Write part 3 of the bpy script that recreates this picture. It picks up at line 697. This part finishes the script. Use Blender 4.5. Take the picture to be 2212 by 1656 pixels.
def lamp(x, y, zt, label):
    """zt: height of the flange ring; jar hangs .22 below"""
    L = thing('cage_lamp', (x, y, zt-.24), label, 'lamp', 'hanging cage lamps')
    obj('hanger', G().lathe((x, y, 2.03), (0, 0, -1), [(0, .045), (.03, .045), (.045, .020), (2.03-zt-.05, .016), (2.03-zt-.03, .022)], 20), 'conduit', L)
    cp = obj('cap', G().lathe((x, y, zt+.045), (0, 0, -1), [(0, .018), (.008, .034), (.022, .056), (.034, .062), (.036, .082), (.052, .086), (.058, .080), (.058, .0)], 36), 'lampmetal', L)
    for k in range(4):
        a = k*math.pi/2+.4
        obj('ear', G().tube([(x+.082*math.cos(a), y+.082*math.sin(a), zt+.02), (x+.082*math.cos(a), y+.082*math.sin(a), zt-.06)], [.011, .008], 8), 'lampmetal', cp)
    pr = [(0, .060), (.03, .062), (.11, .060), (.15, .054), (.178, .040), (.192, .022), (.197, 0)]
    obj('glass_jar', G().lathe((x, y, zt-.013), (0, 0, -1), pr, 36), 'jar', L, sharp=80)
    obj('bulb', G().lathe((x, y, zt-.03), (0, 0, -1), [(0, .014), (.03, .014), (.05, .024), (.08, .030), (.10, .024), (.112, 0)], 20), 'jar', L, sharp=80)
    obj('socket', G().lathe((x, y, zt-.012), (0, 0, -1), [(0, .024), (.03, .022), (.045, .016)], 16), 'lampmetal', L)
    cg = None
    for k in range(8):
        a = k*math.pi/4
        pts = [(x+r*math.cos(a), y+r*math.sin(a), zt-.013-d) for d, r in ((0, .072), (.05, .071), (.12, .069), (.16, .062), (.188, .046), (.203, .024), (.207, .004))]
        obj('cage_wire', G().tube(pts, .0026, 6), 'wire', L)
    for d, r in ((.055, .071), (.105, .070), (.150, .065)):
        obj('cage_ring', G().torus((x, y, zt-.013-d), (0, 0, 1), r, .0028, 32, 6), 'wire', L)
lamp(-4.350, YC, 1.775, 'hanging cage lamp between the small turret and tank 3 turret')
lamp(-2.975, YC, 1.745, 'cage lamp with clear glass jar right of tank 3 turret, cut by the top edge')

----

Stated problem: Output all of the data again. Match it exactly.

Complete output:
Write part 3 of the bpy script that recreates this picture. It picks up at line 697. This part finishes the script. Use Blender 4.5. Take the picture to be 2212 by 1656 pixels.
def lamp(x, y, zt, label):
    """zt: height of the flange ring; jar hangs .22 below"""
    L = thing('cage_lamp', (x, y, zt-.24), label, 'lamp', 'hanging cage lamps')
    obj('hanger', G().lathe((x, y, 2.03), (0, 0, -1), [(0, .045), (.03, .045), (.045, .020), (2.03-zt-.05, .016), (2.03-zt-.03, .022)], 20), 'conduit', L)
    cp = obj('cap', G().lathe((x, y, zt+.045), (0, 0, -1), [(0, .018), (.008, .034), (.022, .056), (.034, .062), (.036, .082), (.052, .086), (.058, .080), (.058, .0)], 36), 'lampmetal', L)
    for k in range(4):
        a = k*math.pi/2+.4
        obj('ear', G().tube([(x+.082*math.cos(a), y+.082*math.sin(a), zt+.02), (x+.082*math.cos(a), y+.082*math.sin(a), zt-.06)], [.011, .008], 8), 'lampmetal', cp)
    pr = [(0, .060), (.03, .062), (.11, .060), (.15, .054), (.178, .040), (.192, .022), (.197, 0)]
    obj('glass_jar', G().lathe((x, y, zt-.013), (0, 0, -1), pr, 36), 'jar', L, sharp=80)
    obj('bulb', G().lathe((x, y, zt-.03), (0, 0, -1), [(0, .014), (.03, .014), (.05, .024), (.08, .030), (.10, .024), (.112, 0)], 20), 'jar', L, sharp=80)
    obj('socket', G().lathe((x, y, zt-.012), (0, 0, -1), [(0, .024), (.03, .022), (.045, .016)], 16), 'lampmetal', L)
    cg = None
    for k in range(8):
        a = k*math.pi/4
        pts = [(x+r*math.cos(a), y+r*math.sin(a), zt-.013-d) for d, r in ((0, .072), (.05, .071), (.12, .069), (.16, .062), (.188, .046), (.203, .024), (.207, .004))]
        obj('cage_wire', G().tube(pts, .0026, 6), 'wire', L)
    for d, r in ((.055, .071), (.105, .070), (.150, .065)):
        obj('cage_ring', G().torus((x, y, zt-.013-d), (0, 0, 1), r, .0028, 32, 6), 'wire', L)
lamp(-4.350, YC, 1.775, 'hanging cage lamp between the small turret and tank 3 turret')
lamp(-2.975, YC, 1.745, 'cage lamp with clear glass jar right of tank 3 turret, cut by the top edge')